When I was 16 I lived in Malawi. I went to boarding school in a separate town from where my parents lived. Some weekends I went home with friends. There was a day student, whose name I don’t remember, but for some reason I think it was Alice. She was heavyset, with long black hair. She had a huge house with a lot of servants. We all had large houses and servants. The houses were left over from colonial times and hiring servants was the best way to get our money in to the local economy.
If you were European or American and wanted to live anything like a normal life, servants were necessary. There were no dishwashers or washing machines, grass was cut by machete, not a lawn mower. Clothes were washed by hand and hung out to dry, then they had to be ironed to make sure tse tse flies or some other creature had not laid eggs in them.

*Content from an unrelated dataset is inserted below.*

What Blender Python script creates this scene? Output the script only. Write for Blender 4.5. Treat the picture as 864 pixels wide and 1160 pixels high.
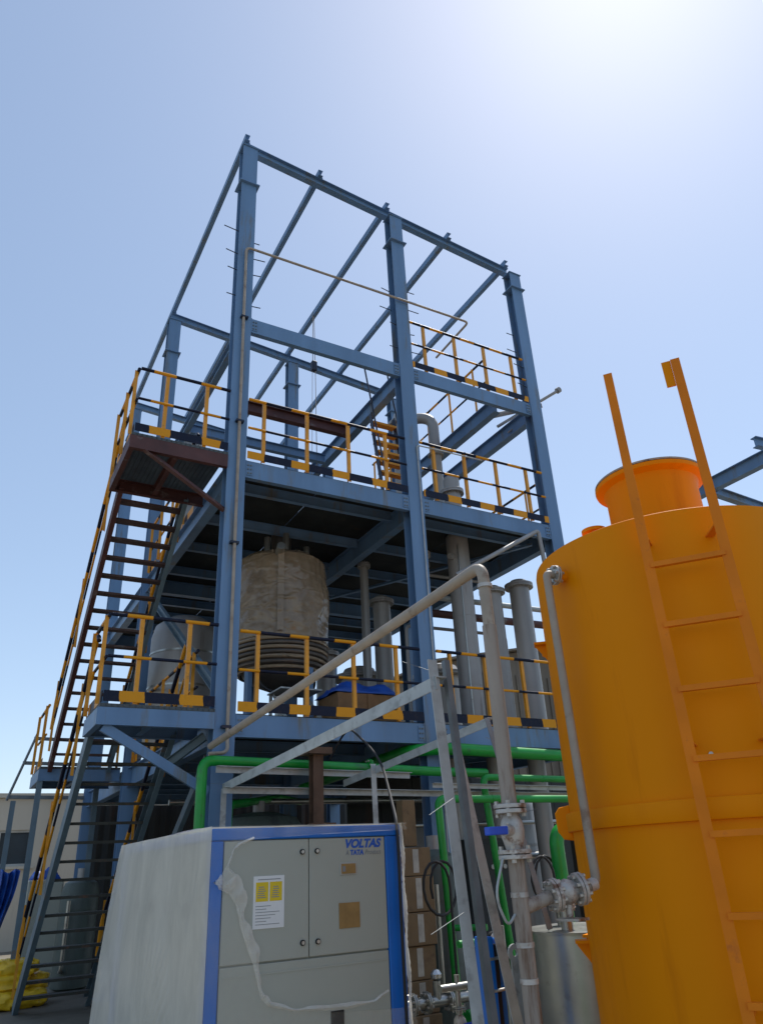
import bpy, math, random
from mathutils import Vector, Matrix
random.seed(7)
for o in list(bpy.data.objects): bpy.data.objects.remove(o)
scene = bpy.context.scene
COL = scene.collection

# ------------------------------------------------------------------ camera, sky, sun, exposure
EYE = 1.6
cd = bpy.data.cameras.new('camera'); cam = bpy.data.objects.new('camera', cd); COL.objects.link(cam)
right = Vector((0.87502305, -0.4819265, -0.04562353))
down = Vector((0.1730689, 0.39946445, -0.90026402))
fwd = Vector((0.45208607, 0.77985576, 0.43294709))
m = Matrix.Identity(4)
for i in range(3):
    m[i][0] = right[i]; m[i][1] = -down[i]; m[i][2] = -fwd[i]
m[2][3] = EYE
cam.matrix_world = m
cd.sensor_fit = 'VERTICAL'; cd.sensor_height = 36.0; cd.lens = 829.62 / 1160 * 36
cd.clip_start = 0.05; cd.clip_end = 3000
scene.camera = cam

SUN = Vector((0.4350, 0.2080, 0.8760)).normalized()
elev = math.asin(SUN.z); azim = math.atan2(SUN.x, SUN.y)
w = bpy.data.worlds.new('World'); scene.world = w; w.use_nodes = True
nt = w.node_tree; nt.nodes.clear()
sky = nt.nodes.new('ShaderNodeTexSky'); sky.sky_type = 'NISHITA'; sky.sun_disc = False
sky.sun_elevation = elev; sky.sun_rotation = azim
sky.air_density = 1.0; sky.dust_density = 0.5; sky.ozone_density = 5.0; sky.altitude = 0
bg = nt.nodes.new('ShaderNodeBackground'); bg.inputs['Strength'].default_value = 0.15
wo = nt.nodes.new('ShaderNodeOutputWorld')
gm = nt.nodes.new('ShaderNodeGamma'); gm.inputs[1].default_value = 0.66
hs = nt.nodes.new('ShaderNodeHueSaturation'); hs.inputs['Saturation'].default_value = 0.98
nt.links.new(sky.outputs[0], gm.inputs[0]); nt.links.new(gm.outputs[0], hs.inputs['Color']); nt.links.new(hs.outputs[0], bg.inputs[0]); nt.links.new(bg.outputs[0], wo.inputs[0])
sd = bpy.data.lights.new('sun', 'SUN'); sd.energy = 2.2; sd.angle = math.radians(0.5); sd.color = (1.0, 0.96, 0.9)
sun = bpy.data.objects.new('sun', sd); COL.objects.link(sun)
sun.rotation_euler = SUN.to_track_quat('Z', 'Y').to_euler(); sun.location = (6, 4, 25)
vs = scene.view_settings
vs.view_transform = 'Standard'; vs.look = 'None'; vs.exposure = 1.0; vs.gamma = 1.0; vs.use_curve_mapping = False

# ------------------------------------------------------------------ materials
def newmat(name):
    mt = bpy.data.materials.new(name); mt.use_nodes = True
    return mt, mt.node_tree, mt.node_tree.nodes['Principled BSDF']
def noise(t, co, scale, detail=4.0, rough=0.55, dist=0.0):
    n = t.nodes.new('ShaderNodeTexNoise'); n.inputs['Scale'].default_value = scale
    n.inputs['Detail'].default_value = detail; n.inputs['Roughness'].default_value = rough
    n.inputs['Distortion'].default_value = dist
    t.links.new(co, n.inputs['Vector']); return n.outputs['Fac']
def ramp(t, fac, p0, p1, c0=(0, 0, 0, 1), c1=(1, 1, 1, 1)):
    r = t.nodes.new('ShaderNodeValToRGB'); e = r.color_ramp.elements
    e[0].position = p0; e[1].position = p1; e[0].color = c0; e[1].color = c1
    t.links.new(fac, r.inputs[0]); return r.outputs[0]
def mix(t, fac, a, b):
    n = t.nodes.new('ShaderNodeMix'); n.data_type = 'RGBA'
    for s, v in ((0, fac), (6, a), (7, b)):
        if hasattr(v, 'is_output'): t.links.new(v, n.inputs[s])
        else: n.inputs[s].default_value = v
    return n.outputs[2]
def c4(c, k=1.0): return (c[0]*k, c[1]*k, c[2]*k, 1)
def surf(name, col, rough=0.5, var=0.18, vscale=3.0, stain=None, amount=0.0, sscale=5.0, metal=0.0, bump=0.0, bscale=40.0, streak=False, spec=0.5):
    """painted or bare surface: base colour, slow mottling, optional stains (rust, dust), fine relief"""
    mt, t, p = newmat(name)
    tc = t.nodes.new('ShaderNodeTexCoord'); co = tc.outputs['Object']
    if streak:
        mp = t.nodes.new('ShaderNodeMapping'); mp.inputs['Scale'].default_value = (1, 1, 0.12)
        t.links.new(co, mp.inputs['Vector']); cs = mp.outputs['Vector']
    else: cs = co
    c = mix(t, ramp(t, noise(t, cs, vscale), 0.3, 0.7), c4(col, 1-var), c4(col, 1+var))
    if stain is not None:
        a = 0.5 + (0.5-amount)*0.4
        c = mix(t, ramp(t, noise(t, cs, sscale, 6.0, 0.65), a, a+0.12), c, c4(stain))
    t.links.new(c, p.inputs['Base Color'])
    r = t.nodes.new('ShaderNodeMapRange'); r.inputs[3].default_value = max(0.02, rough-0.1); r.inputs[4].default_value = min(1, rough+0.12)
    t.links.new(noise(t, co, 9.0), r.inputs[0]); t.links.new(r.outputs[0], p.inputs['Roughness'])
    p.inputs['Metallic'].default_value = metal; p.inputs['Specular IOR Level'].default_value = spec
    if bump > 0:
        b = t.nodes.new('ShaderNodeBump'); b.inputs['Strength'].default_value = bump; b.inputs['Distance'].default_value = 0.01
        t.links.new(noise(t, co, bscale, 5.0), b.inputs['Height']); t.links.new(b.outputs[0], p.inputs['Normal'])
    return mt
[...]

So we were all very rich, those of us whose parents were being paid in American Dollars and British Pounds and anything other than the Malawian Kwachas. But some of us, like me, were temporarily rich, because we lived in Malawi and not our own country. We lived mainly like normal people, only with the servants.
This girl was rich because she was rich. When I spent the night at her house, I had my own guest room. At night, about an hour before I went to sleep, a servant would put a hot water bottle in my bed.
I’ve been getting very cold during the night lately. Last night I was thinking about hot water bottles and what an amazing thing they were and wondering why we no longer use them.
Then I remembered about Alice and the hot water bottle in my bed at her house. Five seconds before, while I was thinking about how quaint and nice a hot water bottle was, I had completely forgotten about Alice and her hot water bottles. It shocked me for a minute that hot water bottles still happened. Hot water bottles still happened not only in my lifetime, but in my actual life. There was a time when I lived a life where someone was paid to put a hot water bottle in my bed.
As with so many things, it can all be brought back to Elizabeth Bishop:
I lost two cities, lovely ones.
And, vaster, some realms I owned, two rivers, a continent.
I miss them, but it wasn’t a disaster.